As of February 1, 2013, the band stated via Twitter that they had "Finished a week of songwriting", implying that they have more new tracks written.[42] As of February 26, 2013, the band officially confirmed through their website that they had indeed begun working on new music as well as plans for an upcoming tour.[43]

Second hiatus, touring, and future (2013–present)

In October 2013 Tom revealed on social networking site Twitter that the band was once again on hiatus, also hinting that the band will regroup in 2014.[44][45] No Doubt performed at the Global Citizen Festival in Central Park on September 27, 2014. They also announced via Twitter that they would perform at Rock in Rio USA in May 2015. With the release of Gwen Stefani's solo single "Baby Don't Lie", she announced that No Doubt were working on a new album.[46] However, during an interview with the Orange County Register in April 2015, Tony Kanal stated that the band was not working on any new material.[47]

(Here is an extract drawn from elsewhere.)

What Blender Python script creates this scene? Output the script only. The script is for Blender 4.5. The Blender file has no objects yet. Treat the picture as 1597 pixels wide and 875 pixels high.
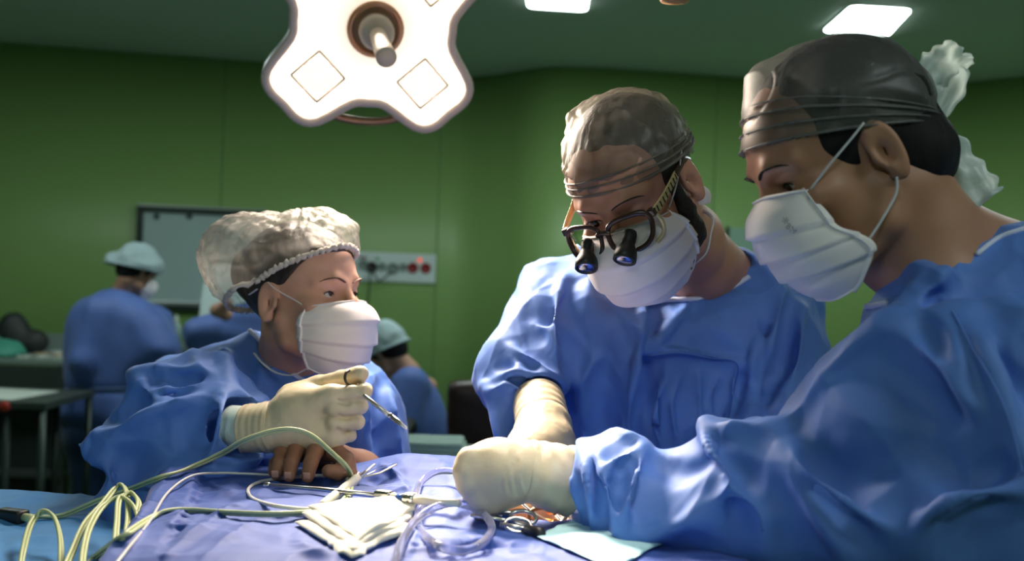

No Doubt performed at several events during 2015, including Global Citizen Earth Day Concert,[48] Rock In Rio USA,[49] and was expected to perform at Jazz Aspen Snowmass, in Colorado, Riot Fest and Carnival in Chicago, and Kaaboo in Del Mar, Calif.[50]

In a June 2016 interview with Rolling Stone, Stefani expressed uncertainty over the future of No Doubt. "I don't know what's going to happen with No Doubt. When Tony [Kanal] and I are connected creatively, it's magic. But I think we've grown apart as far as what kind of music we want to make. I was really drained and burned out when we recorded that album [2012's Push and Shove]. And I had a lot of guilt: 'I have to do it.' That's not the right setting to make music. There's some really great writing on that record. But the production felt really conflicted. It was sad how we all waited that long to put something out and it didn't get heard."[51]

On June 25, 2019, The New York Times Magazine listed No Doubt among hundreds of artists whose material was reportedly destroyed in the 2008 Universal fire.[52]